Обладает ли личной непогрешительностью церковного и догматического суждения какой бы то ни было член Церкви, взятый в отдельности, как таковой? Нет, не обладает. Даже католическая доктрина не приписывает папе личной непогрешительности, а только ех cathedra. Способен заблуждаться, точнее, вносить свою личную ограниченность, которая пред лицом истины церковной есть уже грех и заблуждение, каждый член Церкви в своем догматическом искании. И это есть естественная, попускаемая степень заблуждения, без которой не существует искания и которая исправляется Церковью. О таком мудрствовании писал ап. Павел: «подобает (δεϊ) и разномыслиям (ересям — αίρέσεις) быть между вами, да откроются искуснейшие» (I Кор. 11, 19). Но это разделение — ересь, должное в начале, становится уже обособляющим своемыслием, заблуждением, ересью в случае противления разуму церковному, погрешность становится ошибкой, ошибка утверждается в заблуждение, заблуждение в ересь. И церковная история свидетельствует, что от возможности заблуждения не обеспечивает никакое иерархическое положение: были еретики папы (Либерий и Гонорий, не говоря о частных противоречиях между суждениями разных пап, из чего явствует наличие заблуждения у тoro или другого), были еретики патриархи, на кафедре и Цареградской, и Александрийской, и епископы, и пресвитеры, и миряне. Если бы о возможности личного заблуждения во всяком положении и не свидетельствовала история, то она явствует вытекающей достаточно просто из факта индивидуальности, которая уже связана и с индивидуализмом, т. е. личной ограниченностью. На обладание личной богословской непогрешительностью никто не может притязать, и она не связана ни с каким саном. Конечно, иерархи, как носители священнической харизмы, более предохраняемы от заблуждения, нежели простые миряне. Однако иерархическая харизма, делая священнослужителя органом посредства в передаче благодати, сама по себе еще не делает лично святым ее носителя, и потому и он остается не защищен от греха и заблуждения в человеческой немощи своей, и заблуждение, если оно его постигает, является даже особенно тяжким. Тем не менее благодать священства не остается бездейственной и облекает мышление его носителей особой силой и наделяет его особой авторитетностью. И это имеет силу как относительно отдельных иерархов, так и в особенности их совокупного голоса. Здесь мы переходим к учительской власти и авторитету иерархии.

Церковные писатели: св.

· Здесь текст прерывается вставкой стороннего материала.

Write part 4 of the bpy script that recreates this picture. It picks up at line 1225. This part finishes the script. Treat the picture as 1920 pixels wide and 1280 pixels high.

Игнатий Богоносец, св. Ириней, св. Киприан убеждают верующих соединяться около своего епископа, причем учение епископа является нормой церковной истины и критерием церковного предания. Догматически отчетливого выражения эта мысль не получает, хотя св. Ириней говорит даже о том, что епископы имеют cum episcopatus successione certum vcritatis charisma, предвосхищая язык будущего Ватиканского собора, хотя, впрочем, ограничительное certum лишает эту мысль догматической четкости. Эта особая авторитетность епископского суждения, связанная с саном, принадлежит отдельному епископу, как таковому, а еще более как благодатному главе церкви, которая соединена с ним единством благодатной жизни, любви и единомыслия. Епископ, выражающий исповедание Церкви и являющийся устами ее, является соединенным с нею союзом любви и единомыслия, согласно литургийному возгласу, предваряющему произнесение Символа веры: «возлюбим друг друга, да единомыслием исповемы». Иными словами, право выражать церковное учение принадлежит епископу, не как стоящему над общиной, но в общине, как ее глава. Подобным же образом и совокупность епископов, епископат вселенской или поместной церкви, объединенный на нарочитом собрании или же пребывающий в заочном единении и общении чрез письменное сношение или посредство, имеет высший авторитет при выражении вероучения лишь в единении с Церковию и в согласии с нею; иными словами, он не законоподательствует и не повелевает над церковью независимо от нее, но является ее благодатным представителем. Авторитет епископата есть, в сущности, авторитет Церкви, которая, имея. иерархическое строение, естественно износит свое самоопределение устами епископата.